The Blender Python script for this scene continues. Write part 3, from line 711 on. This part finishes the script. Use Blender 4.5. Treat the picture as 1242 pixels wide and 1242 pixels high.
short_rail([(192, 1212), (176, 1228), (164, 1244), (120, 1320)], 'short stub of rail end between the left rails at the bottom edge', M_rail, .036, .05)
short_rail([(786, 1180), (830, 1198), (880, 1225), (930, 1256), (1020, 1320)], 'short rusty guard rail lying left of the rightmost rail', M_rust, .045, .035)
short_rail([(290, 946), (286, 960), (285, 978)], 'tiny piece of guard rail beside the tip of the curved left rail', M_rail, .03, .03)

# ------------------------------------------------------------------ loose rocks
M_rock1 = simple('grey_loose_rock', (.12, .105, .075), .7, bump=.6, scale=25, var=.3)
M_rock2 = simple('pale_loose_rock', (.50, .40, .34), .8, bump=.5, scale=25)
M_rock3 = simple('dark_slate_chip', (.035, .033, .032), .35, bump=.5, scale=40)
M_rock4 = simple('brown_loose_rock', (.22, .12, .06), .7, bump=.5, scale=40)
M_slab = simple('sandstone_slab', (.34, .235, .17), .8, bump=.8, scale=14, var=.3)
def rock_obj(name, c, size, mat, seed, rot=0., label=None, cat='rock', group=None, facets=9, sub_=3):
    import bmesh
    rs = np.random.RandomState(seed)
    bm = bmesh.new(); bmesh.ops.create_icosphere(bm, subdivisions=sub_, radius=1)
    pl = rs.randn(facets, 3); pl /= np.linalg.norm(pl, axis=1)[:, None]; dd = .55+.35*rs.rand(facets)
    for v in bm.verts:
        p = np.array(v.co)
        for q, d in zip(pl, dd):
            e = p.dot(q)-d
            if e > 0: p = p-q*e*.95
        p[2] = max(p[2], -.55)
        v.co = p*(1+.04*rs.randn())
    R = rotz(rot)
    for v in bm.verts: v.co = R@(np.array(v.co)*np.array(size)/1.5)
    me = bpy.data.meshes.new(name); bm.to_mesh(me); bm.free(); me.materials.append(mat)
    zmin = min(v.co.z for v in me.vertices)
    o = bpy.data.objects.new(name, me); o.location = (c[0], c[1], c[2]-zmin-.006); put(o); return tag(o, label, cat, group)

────

Your goal — Write out the listing's lines exactly, from its first line through the line that contains "short_rail([(290, 946), (286, 960), (285, 978)], 'tiny", and stop there.

The completed task —
The Blender Python script for this scene continues. Write part 3, from line 711 on. This part finishes the script. Use Blender 4.5. Treat the picture as 1242 pixels wide and 1242 pixels high.
short_rail([(192, 1212), (176, 1228), (164, 1244), (120, 1320)], 'short stub of rail end between the left rails at the bottom edge', M_rail, .036, .05)
short_rail([(786, 1180), (830, 1198), (880, 1225), (930, 1256), (1020, 1320)], 'short rusty guard rail lying left of the rightmost rail', M_rust, .045, .035)
short_rail([(290, 946), (286, 960), (285, 978)], 'tiny piece of guard rail beside the tip of the curved left rail', M_rail, .03, .03)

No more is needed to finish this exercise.